Abandoned Alabama Home Remains in Limbo

 

 

C.H. McLendon Home | Russell County Alabama | c. 1870

Construction on this home is thought to have begun in the 1860s, just before the outbreak of the Civil War, and wasn’t completed until 1870. Owned by the McLendon Family, the large farming parcel that surrounded this home was maintained through tenant labor in the Sharecropping Era that followed the War.

Back then, farmers (and their families) who weren’t wealthy enough to own their own land would work as farmers and live on the land of larger parcels, in exchange for portions of their crops.

As you walk in the front door of the single-story box-like structure, you’re greeted by a high-ceilinged central hall with identical rooms on either side.

The walls are sheathed in wide smooth, painted boards as a breeze circulates, effectively cooling the massive space.

In the early 1900s, an extension was added onto the back of the home, creating a large rambling side that would help to accommodate more people.

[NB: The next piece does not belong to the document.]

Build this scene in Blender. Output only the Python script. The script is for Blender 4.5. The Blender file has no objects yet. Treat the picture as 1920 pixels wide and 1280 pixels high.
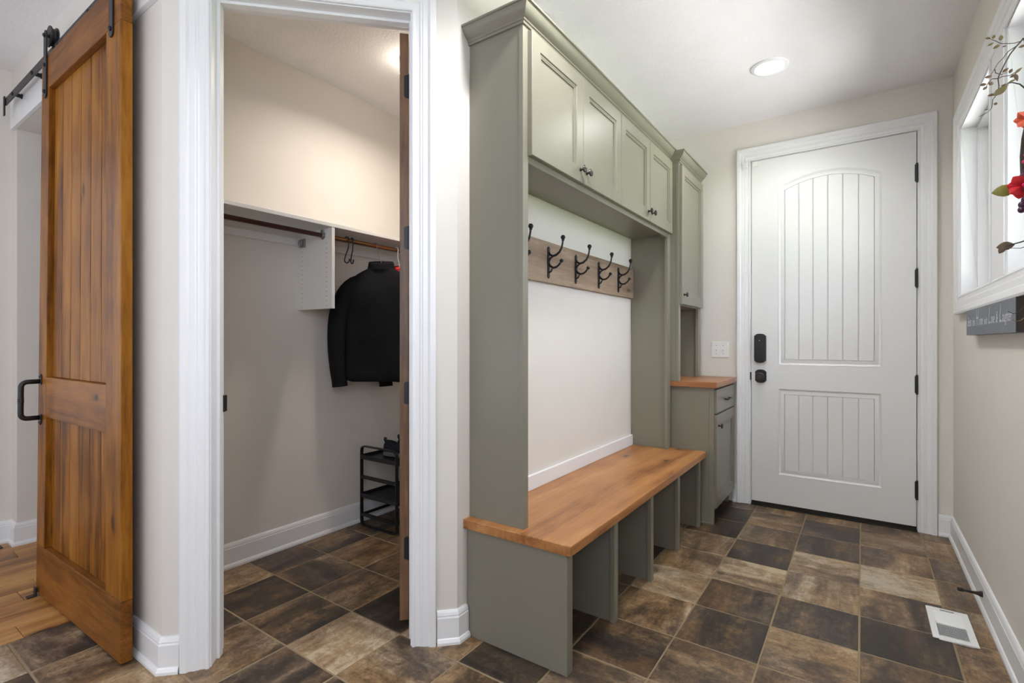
import bpy, math, random
from mathutils import Vector, Matrix

random.seed(7)
scene = bpy.context.scene
col = scene.collection
R = math.radians
S2 = math.sqrt(2.0)

# ------------------------------------------------------------------ camera
cam_d = bpy.data.cameras.new('camera')
cam_d.sensor_width = 36.0
cam_d.lens = 36.0 * 947.0 / 1920.0
cam_d.clip_start = 0.05
cam = bpy.data.objects.new('camera', cam_d)
cam.location = (0, 0, 1.157)
cam.rotation_euler = (R(90), 0, R(34.75))
col.objects.link(cam)
scene.camera = cam

# ------------------------------------------------------------------ world and large lights
world = bpy.data.worlds.new('sky')
scene.world = world
world.use_nodes = True
wbg = world.node_tree.nodes['Background']
wbg.inputs[0].default_value = (0.86, 0.95, 1.08, 1)
wbg.inputs[1].default_value = 4.7

def area(name, loc, rot, sx, sy, power, colr):
    d = bpy.data.lights.new(name, 'AREA')
    d.shape = 'RECTANGLE'
    d.size, d.size_y = sx, sy
    d.energy = power
    d.color = colr
    o = bpy.data.objects.new(name, d)
    o.location = loc
    o.rotation_euler = rot
    col.objects.link(o)
    return o
# added fill light behind the camera, tilted up to lift the ceiling
area('back_fill', (-1.8, -2.1, 1.2), (R(125), 0, 0), 4.0, 1.8, 31, (0.86, 0.95, 1.10))
# added fill light at the right wall behind the camera, windows only assumed
area('right_fill', (0.42, -0.95, 1.8), (R(90), 0, R(90)), 2.0, 1.2, 24, (0.86, 0.95, 1.10))
# added fill light at the far left, aimed across the room
area('left_fill', (-4.02, -0.9, 1.45), (R(90), 0, R(-90)), 2.2, 1.7, 10, (0.86, 0.95, 1.10))
sun_d = bpy.data.lights.new('sun', 'SUN')
sun_d.energy = 68.0
sun_d.angle = R(0.5)
sun_d.color = (0.95, 0.97, 1.0)
sun = bpy.data.objects.new('sun', sun_d)
sun.rotation_euler = Vector((0.22, 0.62, -0.75)).to_track_quat('-Z', 'Y').to_euler()
col.objects.link(sun)

scene.view_settings.view_transform = 'Standard'
scene.view_settings.look = 'None'
scene.view_settings.gamma = 1.0
scene.view_settings.use_curve_mapping = False
scene.view_settings.exposure = 0.33

# ------------------------------------------------------------------ helpers: colour and materials
def srgb(r, g, b):
    f = lambda c: ((c / 255.0) / 12.92) if c / 255.0 <= 0.04045 else (((c / 255.0) + 0.055) / 1.055) ** 2.4
    return (f(r), f(g), f(b), 1.0)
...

A detached kitchen structure was built to the back of the home that still stands today.

The detached kitchen cabin

At one point, multiple families lived off this land in housing that was much more modest than this home, which would have been the center of the operation.

 

Next to it used to stand a farm store where tenant farmers would exchange payment coupons for goods that they needed. From records that were kept of the farm, we can learn a lot about what the day-to-day was like for the people who farmed here.

And it’s clear that life on the farm wasn’t easy. As the decades wore on, farm laborers left for jobs in factories and it became difficult to keep up the work that was needed on the farm. In a letter dated 1940, Charles Hatton (C.H.) Mclendon laments about the difficulty of finding labor to keep the farm afloat. He mentions low wages and a lack of skill in the area.

He writes: “Common sense, reason, and judgment will show us that we have certainly got to change and change fast our ways and methods of farming now and in the future.”

C.H. would die in 1967 and the farm shut down in the subsequent years. By the 1980s, it was being used as a hunting camp until it fell into complete disrepair for many years.